Best of British luck with that, mate. Frederick Mitchell missed the memo. He told BBC Radio 4’s Today programme that, sooner or later, Britain would pay reparations to Caribbean nations.
The murky chorus grows louder. Last year, a UN judge said British citizens owe a hilarious £18 trillion—a quarter of global GDP—for our role in slavery. That said, Mia Mottley, prime minister of the Bahamas, proves herself a cheaper date. Mottley wants a mere trifle—Four Trillion Pounds—for her troubles. Her nation’s annual budget tickles five billion a year.
Essentially, British people who’ve never owned slaves must pay larcenous sums to people who’ve never been slaves. Nice work, if you can get it.
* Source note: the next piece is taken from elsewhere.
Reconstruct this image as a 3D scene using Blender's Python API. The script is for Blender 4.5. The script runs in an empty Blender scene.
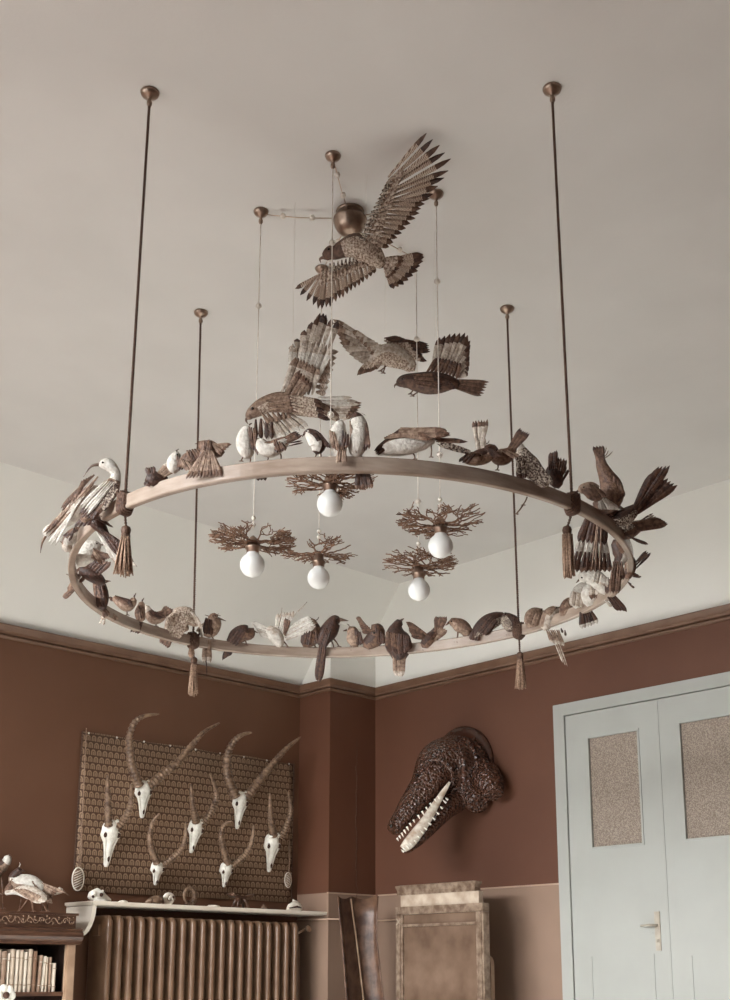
import bpy, math, random
from mathutils import Vector, noise
random.seed(7)
C = bpy.context.scene.collection
PI = math.pi
def V(*a): return Vector(a)

# ------------------------------------------------------------------ camera
FPX, CX, CY = 1224.8, 365.1, 686.3
PITCH, ROLL, YAW = 0.23222, 0.00181, 0.75896
CAM = V(-5.57987, -6.08400, 0.87000)
FW = V(math.sin(YAW)*math.cos(PITCH), math.cos(YAW)*math.cos(PITCH), math.sin(PITCH))
RT0 = V(math.cos(YAW), -math.sin(YAW), 0); UP0 = RT0.cross(FW)
RT = RT0*math.cos(ROLL) + UP0*math.sin(ROLL); UP = UP0*math.cos(ROLL) - RT0*math.sin(ROLL)
def ray(x, y): return FW + RT*((x-CX)/FPX) - UP*((y-CY)/FPX)
GY = [0, 0]
def W(x, y, d): return CAM + ray(x, y)*(d+GY[0]*(y-GY[1]))                 # point seen at x, y, at distance d along the view axis
def onz(x, y, z): r = ray(x, y); return CAM + r*((z-CAM.z)/r.z)
def ony(x, y, Y): r = ray(x, y); return CAM + r*((Y-CAM.y)/r.y)
def onx(x, y, X): r = ray(x, y); return CAM + r*((X-CAM.x)/r.x)
def proj(p):
    d = p-CAM; w = d.dot(FW); return CX+FPX*d.dot(RT)/w, CY-FPX*d.dot(UP)/w, w
def z_on_line(X, Y, py):
    a, b = 0.3, 3.6
    for _ in range(40):
        m = (a+b)/2
        if proj(V(X, Y, m))[1] > py: a = m
        else: b = m
    return (a+b)/2
cd = bpy.data.cameras.new('camera'); cam = bpy.data.objects.new('camera', cd); C.objects.link(cam)
cd.sensor_fit = 'VERTICAL'; cd.sensor_height = 36; cd.sensor_width = 36*.73
cd.lens = FPX*36/1000; cd.shift_y = (CY-500)/1000; cd.shift_x = -(CX-365)/1000
from mathutils import Matrix
m = Matrix((RT, UP, -FW)).transposed().to_4x4(); m.translation = CAM; cam.matrix_world = m
cd.clip_start = .05
bpy.context.scene.camera = cam

# ------------------------------------------------------------------ materials
def lin(c):
    c /= 255.; return c/12.92 if c <= .04045 else ((c+.055)/1.055)**2.4
def col(r, g, b): return (lin(r), lin(g), lin(b), 1)
MATS = {}
def mat(name, c1, c2=None, scale=30, rough=.6, bump=0, bscale=60, metal=0, kind='noise', detail=4, stretch=None, lo=.35, hi=.65, spec=None, trans=0):
    m = bpy.data.materials.new(name); m.use_nodes = True; n = m.node_tree.nodes; l = m.node_tree.links
    b = n['Principled BSDF']; b.inputs['Roughness'].default_value = rough; b.inputs['Metallic'].default_value = metal
    if spec is not None: b.inputs['Specular IOR Level'].default_value = spec
    if trans: b.inputs['Transmission Weight'].default_value = trans
    tc = n.new('ShaderNodeTexCoord'); mp = n.new('ShaderNodeMapping'); l.new(tc.outputs['Object'], mp.inputs['Vector'])
    if stretch: mp.inputs['Scale'].default_value = stretch
    if c2 is None: b.inputs['Base Color'].default_value = col(*c1)
    else:
        if kind == 'voronoi':
            t = n.new('ShaderNodeTexVoronoi'); t.inputs['Scale'].default_value = scale; fac = t.outputs['Distance']
        elif kind == 'wave':
            t = n.new('ShaderNodeTexWave'); t.inputs['Scale'].default_value = scale; t.inputs['Distortion'].default_value = 3; t.inputs['Detail Scale'].default_value = 2; fac = t.outputs['Fac']
        else:
            t = n.new('ShaderNodeTexNoise'); t.inputs['Scale'].default_value = scale; t.inputs['Detail'].default_value = detail; fac = t.outputs['Fac']
        l.new(mp.outputs[0], t.inputs['Vector'])
        r = n.new('ShaderNodeValToRGB'); r.color_ramp.elements[0].position = lo; r.color_ramp.elements[1].position = hi
        r.color_ramp.elements[0].color = col(*c1); r.color_ramp.elements[1].color = col(*c2)
        l.new(fac, r.inputs[0]); l.new(r.outputs[0], b.inputs['Base Color'])
    if bump:
        t2 = n.new('ShaderNodeTexVoronoi' if kind == 'voronoi' else 'ShaderNodeTexNoise'); t2.inputs['Scale'].default_value = bscale
        l.new(mp.outputs[0], t2.inputs['Vector'])
        bp = n.new('ShaderNodeBump'); bp.inputs['Strength'].default_value = bump; bp.inputs['Distance'].default_value = .01
        l.new(t2.outputs[0], bp.inputs['Height']); l.new(bp.outputs[0], b.inputs['Normal'])
    MATS[name] = m; return m
M_ceil = mat('ceiling_paint', (207, 204, 199), (212, 209, 204), 2.2, .9, .05, 90)
M_slope = mat('frieze_paint', (221, 219, 212), (225, 223, 216), 1.5, .9, .05, 90)
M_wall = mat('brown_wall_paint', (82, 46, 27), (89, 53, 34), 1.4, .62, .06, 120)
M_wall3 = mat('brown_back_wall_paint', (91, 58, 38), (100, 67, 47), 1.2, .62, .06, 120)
M_wall2 = mat('brown_dado_paint', (124, 100, 84), (134, 109, 92), 2, .6, .05, 120)
M_trim = mat('brown_moulding', (100, 72, 55), (114, 86, 68), 9, .45, 0)
M_line = mat('dado_line', (160, 132, 112), (172, 146, 126), 9, .5)
M_door = mat('white_door_paint', (151, 151, 145), (156, 156, 150), 3, .45, .02, 60)
M_dooredge = mat('door_gap', (120, 104, 92))
M_frost = mat('frosted_glass', (112, 97, 84), (156, 141, 127), 170, .35, .5, 300, detail=6, lo=.4, hi=.62)
M_brass = mat('brass', (176, 150, 128), (200, 176, 152), 30, .3, metal=1)
M_bronze = mat('dark_bronze', (124, 104, 90), (164, 144, 128), 20, .28, metal=.8)
M_floor = mat('pale_bounce_floor', (190, 188, 182), (204, 202, 196), 3, .45, stretch=(1, 12, 1))
M_hoop = mat('hoop_wood', (138, 120, 106), (164, 148, 134), 8, .22, .08, 90, stretch=(1, 1, 5))
M_under = mat('hoop_dark_edge', (66, 42, 30), (80, 54, 40), 20, .6)
M_rope = mat('dark_cord', (56, 34, 24), (100, 72, 54), 260, .7)
M_tassel = mat('tassel_thread', (112, 86, 68), (160, 132, 110), 160, .7)
M_cord = mat('pale_flex', (222, 214, 202), (236, 230, 220), 60, .5)
M_twig = mat('coral_twig', (92, 62, 44), (134, 100, 76), 60, .6)
M_bulb = mat('frosted_bulb', (216, 216, 212), None, rough=.4)
M_handle = mat('pale_handle_metal', (150, 140, 126), (170, 160, 146), 20, .35)
M_bead = mat('porcelain', (214, 206, 194), None, rough=.3)
F_dark = mat('dark_feather', (38, 19, 11), (72, 43, 29), 90, .5, .4, 180)
F_dark2 = mat('dark_feather_b', (50, 28, 18), (88, 58, 42), 90, .5, .4, 180)
F_brown = mat('brown_feather', (72, 47, 33), (120, 91, 72), 90, .6, .4, 180)
F_brown2 = mat('brown_feather_b', (60, 37, 25), (100, 73, 56), 90, .6, .4, 180)
F_tan = mat('tan_feather', (106, 82, 66), (158, 134, 115), 90, .6, .4, 180)
F_tan2 = mat('tan_feather_b', (90, 67, 52), (140, 116, 98), 90, .6, .4, 180)
F_pale = mat('pale_feather', (156, 141, 126), (204, 194, 181), 80, .7, .4, 180)
F_pale2 = mat('pale_feather_b', (126, 109, 94), (176, 163, 149), 80, .7, .4, 180)
F_white = mat('white_feather', (172, 164, 153), (204, 200, 191), 70, .7, .4, 160)
F_white2 = mat('white_feather_b', (156, 146, 134), (192, 186, 176), 60, .7, .4, 160)
F_mott = mat('mottled_feather', (58, 34, 22), (186, 174, 158), 210, .65, .3, 160, lo=.44, hi=.6)
F_hawk = mat('hawk_breast', (108, 82, 65), (202, 187, 170), 150, .7, .4, 200, lo=.36, hi=.64)
F_bar = mat('barred_feather', (116, 90, 72), (196, 180, 163), 95, .65, 0, kind='wave', lo=.3, hi=.6)
F_bar2 = mat('barred_feather_b', (106, 80, 62), (182, 163, 145), 95, .65, 0, kind='wave', lo=.3, hi=.6)
F_tip = mat('dark_tip_feather', (62, 37, 25), (100, 73, 56), 80, .6)
M_beak = mat('horn_beak', (64, 42, 30), (100, 74, 56), 60, .35)
M_eye = mat('glass_eye', (20, 12, 8), None, rough=.08)
M_leg = mat('bird_leg', (80, 54, 40), (120, 90, 70), 80, .5)
M_bone = mat('bone', (222, 216, 204), (244, 240, 230), 34, .6, .3, 70)
M_hole = mat('bone_shadow_hollow', (70, 46, 34), None, rough=.9)
M_horn = mat('ridged_horn', (78, 56, 41), (136, 110, 88), 40, .45, .2, 90)
M_croc = mat('crocodile_hide', (34, 17, 10), (74, 46, 33), 42, .24, 1.0, 62, kind='voronoi', lo=.05, hi=.6)
M_mouth = mat('pale_mouth', (216, 208, 194), (170, 148, 128), 30, .45, .2, 80)
M_plaque = mat('dark_plaque', (50, 26, 17), (66, 38, 26), 12, .25)
M_shelf = mat('pale_shelf_paint', (206, 194, 178), (218, 208, 194), 4, .5)
M_rad = mat('radiator_iron', (104, 77, 58), (118, 91, 71), 10, .34)
M_dark = mat('dark_recess', (48, 28, 19), None, rough=.8)
M_wood = mat('dark_carved_wood', (60, 36, 25), (92, 63, 46), 10, .4, .15, 40, stretch=(1, 1, 6))
M_woodlt = mat('lighter_wood', (146, 118, 96), (168, 140, 116), 10, .45)
M_shell = mat('ivory_shell', (222, 212, 196), (240, 232, 220), 26, .4)
M_hide = mat('dark_hide', (64, 40, 29), (106, 78, 61), 14, .38, .3, 24)
M_hidelt = mat('hide_seam', (150, 120, 98), (180, 152, 128), 14, .5)
M_tin = mat('tin_frame', (106, 84, 68), (154, 134, 116), 26, .38, .1, 30, metal=.35)
M_tinlt = mat('pale_tin', (150, 131, 113), (180, 164, 147), 14, .4)
M_dusty = mat('dusty_glass', (82, 63, 50), (116, 95, 80), 4, .16, .03, 20)
BOOKC = [mat('book_cloth', (176, 158, 138), (192, 175, 156), 20, .6), mat('book_leather', (132, 106, 87), (152, 127, 107), 20, .5),
         mat('book_vellum', (192, 179, 162), (206, 194, 178), 20, .6), mat('book_brown', (112, 82, 62), (130, 98, 76), 20, .5)]
M_page = mat('book_pages', (210, 198, 180), None)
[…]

Once the mouldy preserve of resentful, crude-minded nutters, reparations have seeped into the mainstream.
Last month, vice-president Kamala Harris told an audience at the National Association of Black Journalists in Philadelphia that “we need to speak truth on the matter.”
Here in Britain, foreign secretary David Lammy, a man so dense one could mistake him for a block of iridium, routinely calls for Britain to cough up money it doesn’t owe, to racketeers owed nothing.
Supporters dress their arguments in the cloaks of humility. They are anything but humble. The bucket is so leaky it’s a sieve. This ailing, pustulated discourse fails high school logic.